Quanto sopra osservato rende irrilevante l’assunto del ricorrente circa l’obbligo del giudice del merito di applicare l’art. 1226 c.c.: assunto, peraltro, infondato, perché, come rileva la resistente, il ricorrente non ha neppure allegato e provato il danno eventualmente subito nelle quattro ore in cui non ha potuto godere, a suo dire, del c.d. diritto al tempo libero (v. S.U. n.26972 cit.) ed anche nel ricorso non allega alcuna circostanza dell’effettivo danno.
Del resto, osserva il Collegio che la domanda del ricorrente si presenta contraddittoria.
Infatti, egli ha chiesto di determinare il danno sulla base del criterio dell’ora lavorativa maggiorata del 40%.
E su questo, corretta è la risposta dei giudice dell’appello, il quale qualifica la domanda come eventuale richiesta di perdita di chances, peraltro, mai oggetto di contraddittorio tra le parti.

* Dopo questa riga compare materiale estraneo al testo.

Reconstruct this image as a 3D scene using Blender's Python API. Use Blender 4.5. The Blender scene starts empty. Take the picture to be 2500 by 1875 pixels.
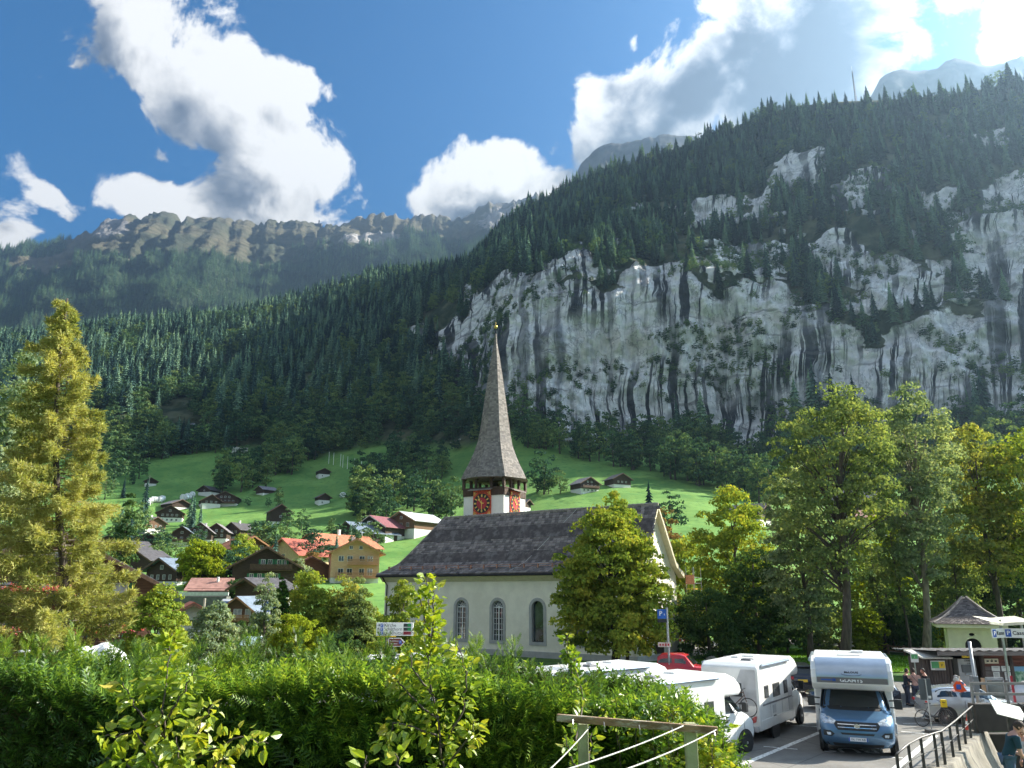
import bpy, bmesh, math, random
import numpy as np
from mathutils import Vector, Matrix, Euler
R = math.radians
random.seed(7)
RNG = np.random.default_rng(11)
SC = bpy.context.scene
COL = SC.collection

# ------------------------------------------------------------------ camera
CH = 5.6; PITCH = R(15.0); F = 1878.0
cam_d = bpy.data.cameras.new('camera')
cam = bpy.data.objects.new('camera', cam_d); COL.objects.link(cam)
cam_d.sensor_width = 36; cam_d.lens = 36 * F / 2500
cam_d.clip_start = 0.1; cam_d.clip_end = 60000
cam.location = (0, 0, CH); cam.rotation_euler = (R(90) + PITCH, 0, 0)
SC.camera = cam
SUN_AZ = R(71); SUN_EL = R(34)          # azimuth clockwise from +Y
SC.view_settings.view_transform = 'Standard'; SC.view_settings.look = 'None'
SC.view_settings.exposure = 2.25; SC.view_settings.gamma = 1
SC.view_settings.use_curve_mapping = False
SC.render.engine = 'CYCLES'
SC.cycles.use_denoising = True
SC.cycles.max_bounces = 7; SC.cycles.diffuse_bounces = 3; SC.cycles.glossy_bounces = 2
SC.cycles.transmission_bounces = 4; SC.cycles.transparent_max_bounces = 12; SC.cycles.volume_bounces = 0
SC.cycles.sample_clamp_indirect = 6

sun_d = bpy.data.lights.new('sun', 'SUN'); sun_d.energy = 3.7; sun_d.angle = R(0.53); sun_d.color = (1, .93, .80)
sun = bpy.data.objects.new('sun', sun_d); COL.objects.link(sun)
sdir = Vector((math.sin(SUN_AZ) * math.cos(SUN_EL), math.cos(SUN_AZ) * math.cos(SUN_EL), math.sin(SUN_EL)))
sun.rotation_euler = (-sdir).to_track_quat('-Z', 'Y').to_euler()
sun.location = (60, 20, 60)

def ray(px, py):
    u = (px - 1250) / F; v = (937.5 - py) / F
    return np.array([u, math.cos(PITCH) - v * math.sin(PITCH), math.sin(PITCH) + v * math.cos(PITCH)])
def at(px, py, Y):
    d = ray(px, py); k = Y / d[1]
    return Vector((d[0] * k, Y, CH + d[2] * k))
def gp(px, py, z=0.0):
    d = ray(px, py); k = (z - CH) / d[2]
    return Vector((d[0] * k, d[1] * k, z))
def azel(px, py):
    d = ray(px, py)
    return math.atan2(d[0], d[1]), math.atan2(d[2], math.hypot(d[0], d[1]))

# ------------------------------------------------------------------ world: sky with clouds
W = bpy.data.worlds.new('World'); SC.world = W; W.use_nodes = True
wn = W.node_tree; wn.nodes.clear()
class NT:
    def __init__(s, tree): s.t = tree; s.L = tree.links
    def n(s, typ, **kw):
        nd = s.t.nodes.new(typ)
        for k, v in kw.items(): setattr(nd, k, v)
        return nd
    def lk(s, a, b): s.L.new(a, b)
    def math(s, op, a, b=None, c=None, clamp=False):
        nd = s.n('ShaderNodeMath', operation=op); nd.use_clamp = clamp
        for i, x in enumerate((a, b, c)):
            if x is None: continue
            if isinstance(x, (int, float)): nd.inputs[i].default_value = x
            else: s.lk(x, nd.inputs[i])
        return nd.outputs[0]
    def smooth(s, x, lo, hi, a=0.0, b=1.0):
        nd = s.n('ShaderNodeMapRange', interpolation_type='SMOOTHSTEP')
        s.lk(x, nd.inputs[0]); nd.inputs[1].default_value = lo; nd.inputs[2].default_value = hi
        nd.inputs[3].default_value = a; nd.inputs[4].default_value = b
        return nd.outputs[0]
    def mix(s, f, a, b, blend='MIX'):
        nd = s.n('ShaderNodeMix', data_type='RGBA', blend_type=blend)
        for i, x in ((0, f), (6, a), (7, b)):
            if isinstance(x, (int, float)): nd.inputs[i].default_value = x
            elif isinstance(x, tuple): nd.inputs[i].default_value = (*x[:3], 1)
            else: s.lk(x, nd.inputs[i])
        return nd.outputs[2]
w = NT(wn)
sky = w.n('ShaderNodeTexSky', sky_type='NISHITA'); sky.sun_disc = False
sky.sun_elevation = SUN_EL; sky.sun_rotation = SUN_AZ; sky.altitude = 800
sky.air_density = 1.0; sky.dust_density = 0.3; sky.ozone_density = 3.0
tc = w.n('ShaderNodeTexCoord')
sep = w.n('ShaderNodeSeparateXYZ'); w.lk(tc.outputs['Generated'], sep.inputs[0])
az = w.math('ARCTAN2', sep.outputs[0], sep.outputs[1])
el = w.math('ARCSINE', sep.outputs[2])
comb = w.n('ShaderNodeCombineXYZ'); w.lk(az, comb.inputs[0]); w.lk(el, comb.inputs[1])
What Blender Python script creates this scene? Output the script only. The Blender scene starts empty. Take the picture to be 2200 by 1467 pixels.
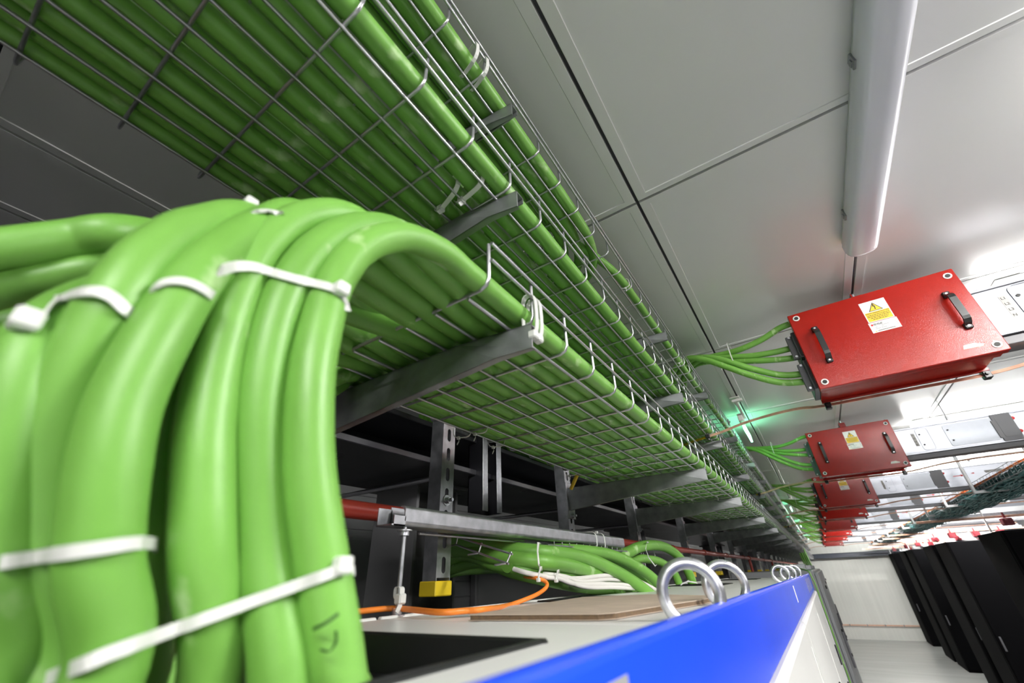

Su questo capo della sentenza è suggestiva, dal punto di vista dialettico, la censura del ricorrente, con la quale egli evidenzia che tale richiesta fu fatta solo per valorizzare le ore del tempo libero, applicando la stessa maggiorazione prevista per le ore straordinarie.
Infatti, è evidente che l’eventuale risarcibilità del tempo libero non può nemmeno analogicamente essere riferita al valore delle ore di lavoro straordinario, per la contraddizione tra il suo elemento caratterizzante la libertà da ogni occupazione retribuita – e l’incremento patrimoniale voluto dal soggetto con il sottoporsi alle ore di lavoro straordinarie (v.p. 8 sentenza impugnata).
Conclusivamente, il ricorso va respinto e le spese, che seguono la soccombenza, vanno liquidate come da dispositivo.
P.Q.M.
La Corte rigetta il ricorso e condanna il ricorrente al pagamento delle spese del presente giudizio di cassazione, che liquida in Euro 600 di cui Euro 200 per spese, oltre spese generali ed accessori come per legge.
[1] Art. 2 Cost.: “La Repubblica riconosce e garantisce i diritti inviolabili dell’uomo, sia come singolo sia nelle formazioni sociali ove si svolge la sua personalita’, e richiede l’adempimento dei doveri inderogabili di solidarieta’ politica, economica e sociale.”
[2] Cod. Civ. Art. 2059. Danni non patrimoniali.”Il danno non patrimoniale deve essere risarcito solo nei casi determinati dalla legge”.
[3] Cod. Civ. Art. 2043. Risarcimento per fatto illecito. “Qualunque fatto doloso o colposo che cagiona ad altri un danno ingiusto, obbliga colui che ha commesso il fatto a risarcire il danno.”
[4] Cod. Civ. Art. 1226. Valutazione equitativa del danno. “Se il danno non può essere provato nel suo preciso ammontare, è liquidato dal giudice con valutazione equitativa”.
[5] Cfr. Spina, G. “è risarcibile la lesione del “diritto al tempo libero?” sul quale, v. infra, sub Spunti bibliografici.